Bazı tanıdıklarım var, kilolu insanları küçümsüyorlar. Sadece boğazını tutmakla kilo kontrolü olacağını düşünüyorlar. Evet, haklılar. İnsan boğazına hakim olursa kilosunu kontrol altında tutabilir, kilo verebilir. Ama bu sadece o insanın yaşadıklarıyla ve bilinçaltının isteğiyle ilgili bir şeydir. Bizim o kişiyi küçümsememiz neye yarar?
Cevap hiçbir şeye…
Sadece o kişiyi yargılamış oluruz. Bir de kimsenin aklına gelmeyen başka bir yönü var bu yargılamanın. İnsanların dış görünüşlerine göre davranmak aslında ırkçılıktır. Beyazların siyahlara karşı yaptıklarını artık zayıflar kilolulara karşı yapıyor. Yani aslında tarih tekerrür ediyor, ama biz farkında olmuyoruz.
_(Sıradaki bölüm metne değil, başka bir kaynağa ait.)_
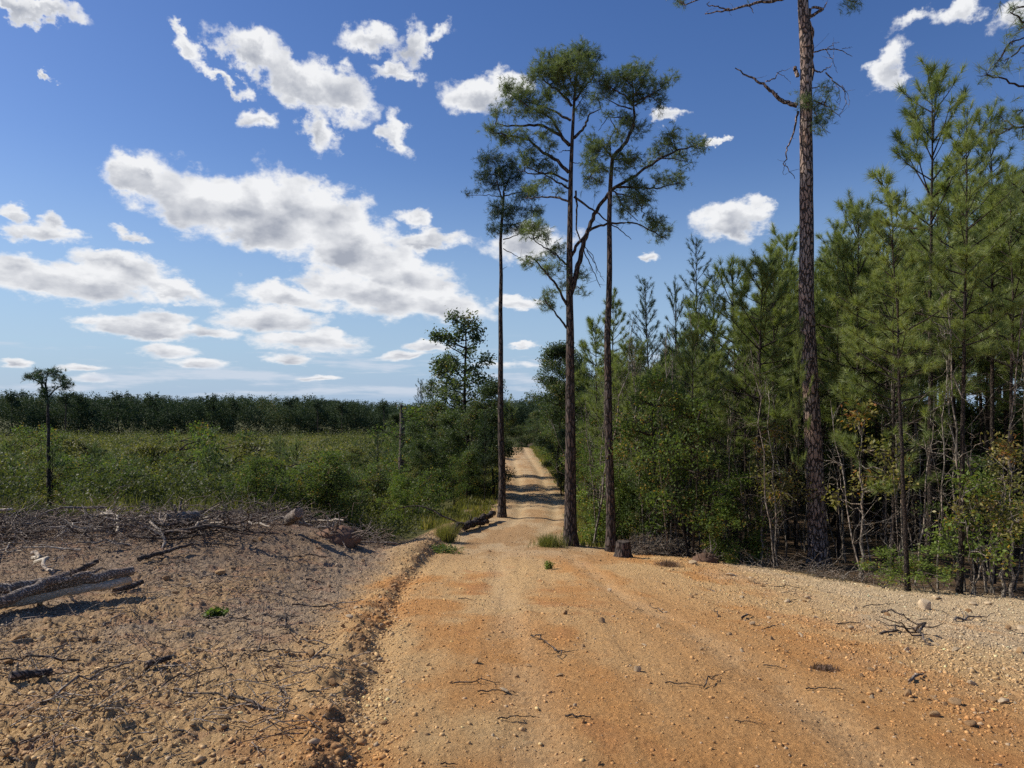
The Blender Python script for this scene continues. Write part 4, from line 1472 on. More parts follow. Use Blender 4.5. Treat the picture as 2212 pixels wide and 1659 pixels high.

İnsanlar istedikleri için değil, ihtiyaçlarından kilo alırlar. Örneğin tacize uğramış bir kadın kendini çekici göstermemek için kilo alıyor olabilir. O bile bunun farkında değildir aslında. Kilosunun nedenini bulmadan kilo vermesi zordur. Bir de bunun üstüne zamanımızın zayıflık trendi ile modasının sıkıştırdığı psikoloji ile daha da mutsuz olur. İçinde farkında olmadığı ırkçılığı taşıyanların bakışlarındaki enerji ile sıkışmışlık duygusu artar.
Bizim bunu yapmaya hakkımız var mı? Bu hakkı bize kim veriyor?
Aslında hiç farketmediğimiz bir şey daha: Hepimiz Allah’tan ve Allah’ın bir parçasıysak, aslında kendimizi yargılıyoruz, kendimizi ırkçılıkla diğerlerinden ayırıyoruz.